Мандельштам привез ее из своих «дальних странствий» и читал ее у Гумилева. Георгий Иванов успел уже сочинить на нее пародию, переделав «Веницейскую» жизнь на «Милицейскую». Переделав ее всю нелепо и комично, вплоть до последних строк.
У Мандельштама:
Человек родится. Жемчуг умирает.
И Сусанна старцев ждать должна.
А у Георгия Иванова:
Человек родится. Он же умирает.
А милиция всегда нужна.
Георгий Иванов пошел на пари (на коробку папирос) с Гумилевым и Мандельштамом, что прочтет «Милицейскую жизнь» на вечере какой-то рабочей ячейки, где они втроем должны выступать. И никто ничего не заметит.
Георгий Иванов выиграл пари. Он, действительно, прочел «Милицейскую жизнь» с эстрады вместе со своими стихами, и ей, как и его стихам, похлопали должным образом.
А в антракте, к нему подошел Кривич, сын Иннокентия Анненского, тоже поэт, и рассыпался в комплиментах:
— Меня просто потрясло ваше стихотворение о милиции! Совсем новая манера! Волшебное преображение реальности…

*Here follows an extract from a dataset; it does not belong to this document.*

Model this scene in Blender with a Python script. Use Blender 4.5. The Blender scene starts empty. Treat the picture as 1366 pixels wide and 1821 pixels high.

Но «Милицейская жизнь», хотя я и смеялась над ней до слез, нисколько не мешает мне наслаждаться чтением Мандельштама.
Что же ты молчишь? Скажи, венецианка,
Как от этой смерти праздничной уйти?
страстно и горестно вопрошает он, сладостно, блаженно замирая на высоком звенящем «уйти». Пауза. И он, понизив голос, торжественно скандирует:
Черный Веспер в зеркале мерцает.
Все проходит. Истина темна…
Мандельштам кончил, и широко открыв глаза, испуганно озирается, будто вынырнул из омута поэзии и не понимает, что с ним случилось и где он находится.
Минута напряженного молчания. И вот уже все начинают говорить, и отдельные слова сливаются в нестройный хор восторга.
Конечно, я могу войти туда, в гостиную, я могу участвовать в этом хоре восторга. Я даже могу поздороваться с Мандельштамом и Георгием Ивановым и Кузминым — я с ними всеми знакома.
Ведь я с этой осени равноправный член Дома Литераторов и Союза Поэтов и скоро буду — что еще большая честь — членом Цеха Поэтов, который Гумилев собирается восстановить.
Но в гостиной на диване сидит Блок. Я не хочу снова попадаться ему на глаза. Я уже и так слишком благодарна судьбе за эти полчаса у камина, совсем незаслуженно щедро подаренные мне.
И я возвращаюсь на свое прежнее место.
Теперь у камина сидит Наталия Грушко, грациозно поджав длинные, стройные ноги.
Наталия Грушко — молодая, хотя уже не только дореволюционная, но и довоенная «поэтесса».
Она удивительно хорошенькая. Высокая, тонкая, с маленькой круглой головкой и точеным бледным лицом. У нее глаза, как черешни. Но она никому не нравится — даже Гумилеву. Совсем не нравится. К тому же она автор четверостишия «прославившего» ее:
Эх, поедем к Фелисьену
Пить вино и есть икру.
Добрый муж простит измену,
Если ж нет, то я умру.
— Вот у кого надо учиться! — воскликнул Гумилев, впервые прослушав его. — Краткость газетного происшествия и трагизм Эсхила! И какая динамика в развитии темы. Скажите, как вы это делаете? Научите!
Наталия Грушко так и не поняла, что он издевается над ней.